— begin —
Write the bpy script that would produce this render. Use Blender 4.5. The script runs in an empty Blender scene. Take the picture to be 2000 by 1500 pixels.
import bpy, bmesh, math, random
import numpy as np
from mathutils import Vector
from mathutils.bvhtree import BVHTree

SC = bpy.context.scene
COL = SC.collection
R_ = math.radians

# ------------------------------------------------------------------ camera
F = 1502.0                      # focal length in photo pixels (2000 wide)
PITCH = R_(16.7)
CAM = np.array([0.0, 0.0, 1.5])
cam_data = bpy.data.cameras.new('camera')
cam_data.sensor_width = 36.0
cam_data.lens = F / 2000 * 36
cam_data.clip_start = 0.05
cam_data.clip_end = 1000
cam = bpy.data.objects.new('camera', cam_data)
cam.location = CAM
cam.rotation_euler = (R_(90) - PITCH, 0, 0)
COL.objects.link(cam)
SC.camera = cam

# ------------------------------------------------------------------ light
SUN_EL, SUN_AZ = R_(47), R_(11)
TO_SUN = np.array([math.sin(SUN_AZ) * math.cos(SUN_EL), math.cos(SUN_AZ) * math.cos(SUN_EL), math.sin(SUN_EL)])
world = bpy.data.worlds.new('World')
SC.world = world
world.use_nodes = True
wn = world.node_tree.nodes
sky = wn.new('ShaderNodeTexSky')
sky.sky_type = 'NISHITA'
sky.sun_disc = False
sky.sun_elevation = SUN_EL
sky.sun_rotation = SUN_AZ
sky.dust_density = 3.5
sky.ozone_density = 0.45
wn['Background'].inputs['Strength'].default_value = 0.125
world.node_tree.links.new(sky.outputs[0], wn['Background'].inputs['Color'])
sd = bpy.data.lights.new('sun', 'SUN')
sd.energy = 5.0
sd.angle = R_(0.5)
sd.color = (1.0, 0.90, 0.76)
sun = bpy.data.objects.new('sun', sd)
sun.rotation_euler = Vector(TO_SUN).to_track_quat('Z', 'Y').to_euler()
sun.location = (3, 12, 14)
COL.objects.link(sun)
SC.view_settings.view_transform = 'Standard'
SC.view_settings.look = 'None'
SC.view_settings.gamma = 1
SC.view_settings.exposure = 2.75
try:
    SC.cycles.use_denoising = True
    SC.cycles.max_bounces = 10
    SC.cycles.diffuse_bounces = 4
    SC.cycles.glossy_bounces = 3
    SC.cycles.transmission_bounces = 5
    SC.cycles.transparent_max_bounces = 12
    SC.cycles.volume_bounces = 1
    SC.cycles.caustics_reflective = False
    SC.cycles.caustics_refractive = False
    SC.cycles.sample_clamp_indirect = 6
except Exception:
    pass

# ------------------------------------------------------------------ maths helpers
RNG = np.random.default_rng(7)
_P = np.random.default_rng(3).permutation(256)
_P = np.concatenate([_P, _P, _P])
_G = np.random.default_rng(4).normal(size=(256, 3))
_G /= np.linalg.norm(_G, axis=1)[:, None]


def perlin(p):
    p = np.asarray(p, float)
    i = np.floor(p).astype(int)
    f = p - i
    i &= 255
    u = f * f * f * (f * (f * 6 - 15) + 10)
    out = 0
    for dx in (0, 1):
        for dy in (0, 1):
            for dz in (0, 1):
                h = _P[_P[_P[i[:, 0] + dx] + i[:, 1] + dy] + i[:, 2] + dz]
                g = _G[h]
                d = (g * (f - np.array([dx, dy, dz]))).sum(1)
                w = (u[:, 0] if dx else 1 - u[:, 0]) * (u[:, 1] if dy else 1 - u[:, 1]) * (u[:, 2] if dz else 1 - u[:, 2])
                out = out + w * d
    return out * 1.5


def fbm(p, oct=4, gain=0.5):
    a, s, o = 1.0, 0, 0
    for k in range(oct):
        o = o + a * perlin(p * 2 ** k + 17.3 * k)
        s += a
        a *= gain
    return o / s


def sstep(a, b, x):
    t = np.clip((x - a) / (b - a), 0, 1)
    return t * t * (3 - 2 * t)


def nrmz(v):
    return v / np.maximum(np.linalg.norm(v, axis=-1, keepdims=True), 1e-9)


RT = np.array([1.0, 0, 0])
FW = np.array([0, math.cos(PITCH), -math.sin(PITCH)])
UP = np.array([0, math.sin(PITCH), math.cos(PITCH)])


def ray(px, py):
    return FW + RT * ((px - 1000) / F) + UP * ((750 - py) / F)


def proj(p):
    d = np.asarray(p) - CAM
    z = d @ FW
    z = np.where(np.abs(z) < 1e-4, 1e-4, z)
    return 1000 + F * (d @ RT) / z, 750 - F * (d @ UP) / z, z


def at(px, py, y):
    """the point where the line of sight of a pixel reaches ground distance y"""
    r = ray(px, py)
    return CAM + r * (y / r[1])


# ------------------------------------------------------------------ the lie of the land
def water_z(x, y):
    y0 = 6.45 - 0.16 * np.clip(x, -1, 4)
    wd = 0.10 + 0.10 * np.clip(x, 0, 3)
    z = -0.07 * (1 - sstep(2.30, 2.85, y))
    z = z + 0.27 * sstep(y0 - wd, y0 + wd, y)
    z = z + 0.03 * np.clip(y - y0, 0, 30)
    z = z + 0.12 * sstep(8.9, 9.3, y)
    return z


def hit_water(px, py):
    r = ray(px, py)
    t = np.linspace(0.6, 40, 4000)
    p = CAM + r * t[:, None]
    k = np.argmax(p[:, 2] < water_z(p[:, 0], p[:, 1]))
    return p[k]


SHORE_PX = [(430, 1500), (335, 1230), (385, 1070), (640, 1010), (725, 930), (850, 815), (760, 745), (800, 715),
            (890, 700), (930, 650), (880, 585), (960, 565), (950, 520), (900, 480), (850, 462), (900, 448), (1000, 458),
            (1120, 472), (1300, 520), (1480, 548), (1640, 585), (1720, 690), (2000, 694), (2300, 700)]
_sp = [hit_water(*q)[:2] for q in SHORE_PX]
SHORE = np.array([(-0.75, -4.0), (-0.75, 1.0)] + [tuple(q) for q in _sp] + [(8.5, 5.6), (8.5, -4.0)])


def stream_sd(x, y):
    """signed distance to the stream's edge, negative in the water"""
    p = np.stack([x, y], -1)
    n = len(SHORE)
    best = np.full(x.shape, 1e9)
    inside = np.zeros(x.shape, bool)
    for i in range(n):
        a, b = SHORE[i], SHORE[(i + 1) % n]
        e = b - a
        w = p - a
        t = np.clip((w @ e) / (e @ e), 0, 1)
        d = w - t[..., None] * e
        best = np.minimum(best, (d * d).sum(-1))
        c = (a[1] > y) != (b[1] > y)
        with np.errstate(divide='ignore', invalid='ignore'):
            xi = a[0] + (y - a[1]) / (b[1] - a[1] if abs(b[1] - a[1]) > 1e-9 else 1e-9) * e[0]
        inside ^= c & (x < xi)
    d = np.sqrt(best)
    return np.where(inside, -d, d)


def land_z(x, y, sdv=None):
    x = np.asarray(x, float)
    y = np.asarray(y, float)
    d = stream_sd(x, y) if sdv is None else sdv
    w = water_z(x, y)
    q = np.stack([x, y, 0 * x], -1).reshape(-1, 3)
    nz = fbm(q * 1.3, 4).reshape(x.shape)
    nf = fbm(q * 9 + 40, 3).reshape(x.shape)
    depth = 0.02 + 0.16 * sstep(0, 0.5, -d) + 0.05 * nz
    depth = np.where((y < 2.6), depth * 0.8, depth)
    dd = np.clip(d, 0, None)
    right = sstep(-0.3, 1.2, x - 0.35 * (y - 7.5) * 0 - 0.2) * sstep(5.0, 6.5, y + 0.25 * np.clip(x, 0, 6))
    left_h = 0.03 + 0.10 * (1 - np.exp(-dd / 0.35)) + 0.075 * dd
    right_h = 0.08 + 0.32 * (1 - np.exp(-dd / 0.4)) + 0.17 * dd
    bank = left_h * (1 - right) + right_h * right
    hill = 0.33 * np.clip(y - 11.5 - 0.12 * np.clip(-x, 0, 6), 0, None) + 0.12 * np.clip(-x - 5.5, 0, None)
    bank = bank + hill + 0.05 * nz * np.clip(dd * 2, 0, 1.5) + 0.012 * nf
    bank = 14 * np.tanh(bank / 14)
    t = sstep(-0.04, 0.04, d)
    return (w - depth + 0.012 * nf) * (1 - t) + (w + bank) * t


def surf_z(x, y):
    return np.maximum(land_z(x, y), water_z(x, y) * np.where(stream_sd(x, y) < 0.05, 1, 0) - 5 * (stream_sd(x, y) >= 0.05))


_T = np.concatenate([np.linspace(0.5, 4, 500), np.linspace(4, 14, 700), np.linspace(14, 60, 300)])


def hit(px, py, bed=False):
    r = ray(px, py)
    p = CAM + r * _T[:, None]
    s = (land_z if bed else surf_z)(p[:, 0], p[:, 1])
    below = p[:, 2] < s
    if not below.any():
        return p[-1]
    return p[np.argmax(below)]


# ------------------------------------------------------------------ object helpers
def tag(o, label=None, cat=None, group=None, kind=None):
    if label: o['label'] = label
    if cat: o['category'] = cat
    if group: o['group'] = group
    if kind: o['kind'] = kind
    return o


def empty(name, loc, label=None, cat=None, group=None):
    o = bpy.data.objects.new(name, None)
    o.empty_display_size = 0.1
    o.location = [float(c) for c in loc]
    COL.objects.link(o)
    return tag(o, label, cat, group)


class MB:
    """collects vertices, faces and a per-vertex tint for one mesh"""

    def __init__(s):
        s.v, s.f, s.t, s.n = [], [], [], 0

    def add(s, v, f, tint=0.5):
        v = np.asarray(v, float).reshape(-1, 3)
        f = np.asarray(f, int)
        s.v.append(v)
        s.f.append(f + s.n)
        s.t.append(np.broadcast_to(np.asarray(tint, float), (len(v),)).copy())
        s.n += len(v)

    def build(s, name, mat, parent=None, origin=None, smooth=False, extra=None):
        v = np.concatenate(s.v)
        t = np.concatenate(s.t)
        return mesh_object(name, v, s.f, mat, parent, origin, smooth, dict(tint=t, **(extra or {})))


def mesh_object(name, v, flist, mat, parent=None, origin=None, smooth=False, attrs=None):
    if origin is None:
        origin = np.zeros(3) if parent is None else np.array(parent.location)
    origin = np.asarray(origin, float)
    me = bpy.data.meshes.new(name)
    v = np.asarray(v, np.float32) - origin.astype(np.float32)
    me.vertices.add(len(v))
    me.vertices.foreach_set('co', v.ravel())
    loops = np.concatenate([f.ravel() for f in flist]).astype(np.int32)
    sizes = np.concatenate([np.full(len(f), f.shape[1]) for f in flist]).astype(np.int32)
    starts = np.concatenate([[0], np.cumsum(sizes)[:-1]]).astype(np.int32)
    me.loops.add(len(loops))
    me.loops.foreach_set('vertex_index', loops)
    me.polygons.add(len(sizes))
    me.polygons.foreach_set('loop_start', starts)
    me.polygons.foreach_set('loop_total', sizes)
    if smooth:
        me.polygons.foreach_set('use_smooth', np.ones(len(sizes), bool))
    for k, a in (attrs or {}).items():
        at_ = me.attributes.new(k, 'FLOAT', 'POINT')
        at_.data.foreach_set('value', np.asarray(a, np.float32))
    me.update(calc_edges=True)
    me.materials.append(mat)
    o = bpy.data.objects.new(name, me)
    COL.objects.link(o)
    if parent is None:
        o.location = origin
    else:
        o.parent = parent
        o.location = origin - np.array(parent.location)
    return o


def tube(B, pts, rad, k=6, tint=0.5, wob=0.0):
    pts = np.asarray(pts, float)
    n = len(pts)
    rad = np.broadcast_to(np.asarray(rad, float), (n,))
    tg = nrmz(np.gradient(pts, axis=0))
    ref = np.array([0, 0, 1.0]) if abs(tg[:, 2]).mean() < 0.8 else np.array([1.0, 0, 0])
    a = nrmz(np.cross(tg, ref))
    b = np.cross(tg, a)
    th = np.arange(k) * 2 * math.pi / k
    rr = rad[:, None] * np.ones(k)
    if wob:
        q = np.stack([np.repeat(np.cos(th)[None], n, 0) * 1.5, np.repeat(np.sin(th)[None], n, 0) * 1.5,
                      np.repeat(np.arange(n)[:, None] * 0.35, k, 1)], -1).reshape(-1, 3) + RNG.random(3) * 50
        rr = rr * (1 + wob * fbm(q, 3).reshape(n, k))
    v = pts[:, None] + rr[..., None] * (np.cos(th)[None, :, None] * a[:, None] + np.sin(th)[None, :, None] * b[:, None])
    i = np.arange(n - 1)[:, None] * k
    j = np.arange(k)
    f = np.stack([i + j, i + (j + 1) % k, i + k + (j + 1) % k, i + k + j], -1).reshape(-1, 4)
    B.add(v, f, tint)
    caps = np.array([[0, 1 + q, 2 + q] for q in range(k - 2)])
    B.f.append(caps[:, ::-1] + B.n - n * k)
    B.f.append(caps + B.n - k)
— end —
» **WRITTEN PROBLEM**: Please print exactly what appears from the first line of the data through the line with "R_ = math.radians", including both of those lines and nothing past them.

» **TASK RESULT**:
Write the bpy script that would produce this render. Use Blender 4.5. The script runs in an empty Blender scene. Take the picture to be 2000 by 1500 pixels.
import bpy, bmesh, math, random
import numpy as np
from mathutils import Vector
from mathutils.bvhtree import BVHTree

SC = bpy.context.scene
COL = SC.collection
R_ = math.radians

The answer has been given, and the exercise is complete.